■ Challenge
The listing below should be copied in full, word for word.

_ _ _ _ _

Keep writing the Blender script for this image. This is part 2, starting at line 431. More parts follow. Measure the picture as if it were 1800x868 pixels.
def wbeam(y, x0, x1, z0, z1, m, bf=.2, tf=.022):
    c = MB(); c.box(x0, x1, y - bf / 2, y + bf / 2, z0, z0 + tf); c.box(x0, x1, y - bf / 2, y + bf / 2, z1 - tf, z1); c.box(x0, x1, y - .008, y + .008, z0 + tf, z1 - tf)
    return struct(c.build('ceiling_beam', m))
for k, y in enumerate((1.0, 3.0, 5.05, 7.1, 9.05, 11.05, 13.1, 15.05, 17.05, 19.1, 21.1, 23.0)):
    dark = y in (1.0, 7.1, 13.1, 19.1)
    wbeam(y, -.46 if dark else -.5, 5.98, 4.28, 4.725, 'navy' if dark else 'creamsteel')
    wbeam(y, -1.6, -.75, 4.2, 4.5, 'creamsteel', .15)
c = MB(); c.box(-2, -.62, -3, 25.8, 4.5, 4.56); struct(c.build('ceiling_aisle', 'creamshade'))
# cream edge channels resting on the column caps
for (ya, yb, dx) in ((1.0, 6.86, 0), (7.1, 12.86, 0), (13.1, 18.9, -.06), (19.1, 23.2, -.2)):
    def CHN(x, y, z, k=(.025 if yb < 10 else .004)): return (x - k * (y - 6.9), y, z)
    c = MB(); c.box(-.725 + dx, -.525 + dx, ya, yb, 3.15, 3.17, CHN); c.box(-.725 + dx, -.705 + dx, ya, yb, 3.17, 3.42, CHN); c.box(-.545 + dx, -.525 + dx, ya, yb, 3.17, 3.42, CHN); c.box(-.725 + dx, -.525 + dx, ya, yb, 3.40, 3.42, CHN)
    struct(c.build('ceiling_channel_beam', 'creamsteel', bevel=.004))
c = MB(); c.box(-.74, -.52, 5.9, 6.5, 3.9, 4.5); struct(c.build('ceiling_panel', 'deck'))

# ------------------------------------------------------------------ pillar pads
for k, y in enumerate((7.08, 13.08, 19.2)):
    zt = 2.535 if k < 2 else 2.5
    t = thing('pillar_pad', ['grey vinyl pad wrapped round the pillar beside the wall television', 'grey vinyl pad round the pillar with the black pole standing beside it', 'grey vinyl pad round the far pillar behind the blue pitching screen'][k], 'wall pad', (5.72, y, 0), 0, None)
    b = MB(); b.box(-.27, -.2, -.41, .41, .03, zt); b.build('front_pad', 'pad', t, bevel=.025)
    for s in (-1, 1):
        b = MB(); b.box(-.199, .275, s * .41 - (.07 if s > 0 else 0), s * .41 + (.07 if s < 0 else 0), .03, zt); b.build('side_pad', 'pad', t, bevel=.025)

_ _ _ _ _

■ Response to this exercise
Keep writing the Blender script for this image. This is part 2, starting at line 431. More parts follow. Measure the picture as if it were 1800x868 pixels.
def wbeam(y, x0, x1, z0, z1, m, bf=.2, tf=.022):
    c = MB(); c.box(x0, x1, y - bf / 2, y + bf / 2, z0, z0 + tf); c.box(x0, x1, y - bf / 2, y + bf / 2, z1 - tf, z1); c.box(x0, x1, y - .008, y + .008, z0 + tf, z1 - tf)
    return struct(c.build('ceiling_beam', m))
for k, y in enumerate((1.0, 3.0, 5.05, 7.1, 9.05, 11.05, 13.1, 15.05, 17.05, 19.1, 21.1, 23.0)):
    dark = y in (1.0, 7.1, 13.1, 19.1)
    wbeam(y, -.46 if dark else -.5, 5.98, 4.28, 4.725, 'navy' if dark else 'creamsteel')
    wbeam(y, -1.6, -.75, 4.2, 4.5, 'creamsteel', .15)
c = MB(); c.box(-2, -.62, -3, 25.8, 4.5, 4.56); struct(c.build('ceiling_aisle', 'creamshade'))
# cream edge channels resting on the column caps
for (ya, yb, dx) in ((1.0, 6.86, 0), (7.1, 12.86, 0), (13.1, 18.9, -.06), (19.1, 23.2, -.2)):
    def CHN(x, y, z, k=(.025 if yb < 10 else .004)): return (x - k * (y - 6.9), y, z)
    c = MB(); c.box(-.725 + dx, -.525 + dx, ya, yb, 3.15, 3.17, CHN); c.box(-.725 + dx, -.705 + dx, ya, yb, 3.17, 3.42, CHN); c.box(-.545 + dx, -.525 + dx, ya, yb, 3.17, 3.42, CHN); c.box(-.725 + dx, -.525 + dx, ya, yb, 3.40, 3.42, CHN)
    struct(c.build('ceiling_channel_beam', 'creamsteel', bevel=.004))
c = MB(); c.box(-.74, -.52, 5.9, 6.5, 3.9, 4.5); struct(c.build('ceiling_panel', 'deck'))

# ------------------------------------------------------------------ pillar pads
for k, y in enumerate((7.08, 13.08, 19.2)):
    zt = 2.535 if k < 2 else 2.5
    t = thing('pillar_pad', ['grey vinyl pad wrapped round the pillar beside the wall television', 'grey vinyl pad round the pillar with the black pole standing beside it', 'grey vinyl pad round the far pillar behind the blue pitching screen'][k], 'wall pad', (5.72, y, 0), 0, None)
    b = MB(); b.box(-.27, -.2, -.41, .41, .03, zt); b.build('front_pad', 'pad', t, bevel=.025)
    for s in (-1, 1):
        b = MB(); b.box(-.199, .275, s * .41 - (.07 if s > 0 else 0), s * .41 + (.07 if s < 0 else 0), .03, zt); b.build('side_pad', 'pad', t, bevel=.025)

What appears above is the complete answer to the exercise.